Robots.txt is a text file webmasters create to instruct robots how to crawl and index pages on their website.
Robots.txt to be placed in the top-level directory of a web server in order to be useful. Example: http://www.example.com/robots.txt
Our Robots.txt file is what tells the search engines which pages to access and index on our website on which pages not to. For example, if you specify in your Robots.txt file that you don’t want the search engines to be able to access your thank you page, that page won’t be able to show up in the search results and web users won’t be able to find it. Keeping the search engines from accessing certain pages on your site is essential for both the privacy of our site and for your SEO. This article will explain why this is and provide you with the knowledge of how to set up a good Robots.txt file.
Robots.txt files are useful if we want
• If we want search engines to ignore any duplicate pages on your website
• If we don’t want search engines to index your internal search results pages
• If we don’t want search engines to index certain areas of your website or a whole website
• If we don’t want search engines to index certain files on your website (images, PDFs, etc.)
• If we want to tell search engines where your sitemap is located
As mentioned above, the robots.txt file is a simple text file. Open a simple text
editor to create it. The content of a robots.txt file consists of so-called "records".

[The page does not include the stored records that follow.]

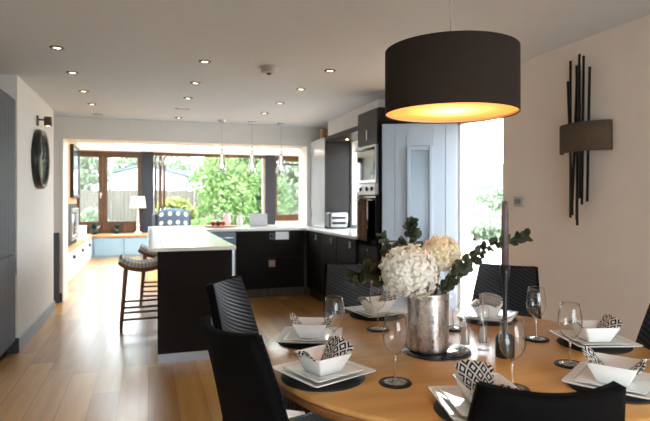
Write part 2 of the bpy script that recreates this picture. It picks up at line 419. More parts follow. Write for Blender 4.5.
# brown timber two-light window
w1 = struct(MB().box(-1.65, -.15, 13.97, 14.05, 2.42, 2.505).box(-1.65, -.15, 13.95, 14.05, .5, .64).build('window_1', 'framewood'))
for x0, x1 in ((-1.65, -1.045), (-1.04, -.15)):
    MB().box(x0, x0 + .1, 13.95, 14.03, .64, 2.42, .005).box(x1 - .1, x1, 13.95, 14.03, .64, 2.42, .005).box(x0 + .1, x1 - .1, 13.95, 14.03, 2.36, 2.42)\
        .box(x0 + .1, x1 - .1, 13.95, 14.03, .64, .8).build('window_sash', 'framewood', w1)
    MB().box(x0 + .1, x1 - .1, 13.985, 13.995, .8, 2.36).build('glass_pane', 'pane', w1)
MB().box(-1.1, -1.07, 13.93, 13.95, 1.42, 1.5).box(-1.1, -1.08, 13.9, 13.93, 1.36, 1.48).build('window_handle', 'white', w1)
struct(MB().box(-.15, .13, 13.9, 14.1, 0, 2.515, .006).build('trim_4', 'post'))
struct(MB().box(2.98, 3.24, 13.9, 14.1, 0, 2.515, .006).build('trim_5', 'post'))
# folding doors, leaves stacked open at the left of the gap
w2 = struct(MB().box(.13, 2.98, 13.96, 14.06, 2.43, 2.505).box(.13, 2.98, 13.96, 14.06, 0, .02).build('window_2', 'framewood'))
for k, (x, wd) in enumerate(((.16, .05), (.265, .07), (.37, .05))):
    lf = MB().box(x, x + wd, 13.98, 14.06, .03, 2.42).box(x, x + wd, 14.6, 14.68, .03, 2.42).box(x, x + wd, 14.06, 14.6, 2.32, 2.42).box(x, x + wd, 14.06, 14.6, .03, .2)\
        .build('door_leaf', 'framewood', w2)
    MB().box(x + wd / 2 - .006, x + wd / 2 + .006, 14.06, 14.6, .2, 2.32).build('glass_pane', 'pane', lf)
    for z in (1.0, 2.2): MB().cyl((x + wd / 2, 13.965, z), (x + wd / 2, 13.965, z + .12), .018).build('hinge', 'chrome', lf)
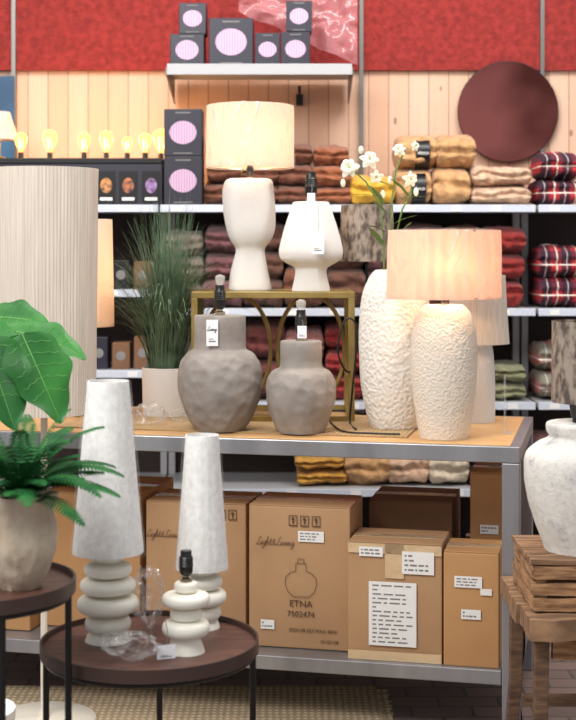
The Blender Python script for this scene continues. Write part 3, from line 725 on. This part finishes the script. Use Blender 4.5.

A record contains the information for a special search engine. Each record consists
of two fields: the user agent line and one or more Disallow lines. Here's an example:
User-agent: googlebot
Disallow: /cgi-bin/
This robots.txt file would allow the "googlebot", which is the search engine spider of Google, to retrieve every page from your site except for files from the "cgi-bin" directory. All files in the "cgi-bin" directory will be ignored by googlebot.The Disallow command works like a wildcard. If you enter User-agent: googlebot
Disallow: /support
Both "/support-desk/index.html" and "/support/index.html" as well as all other files in the "support" directory would not be indexed by search engines.
It’s important to update our Robots.txt file if we add pages, files or directories to our site that we don’t wish to be indexed by the search engines or accessed by web users. This will ensure the security of our website and the best possible results with our search engine optimization.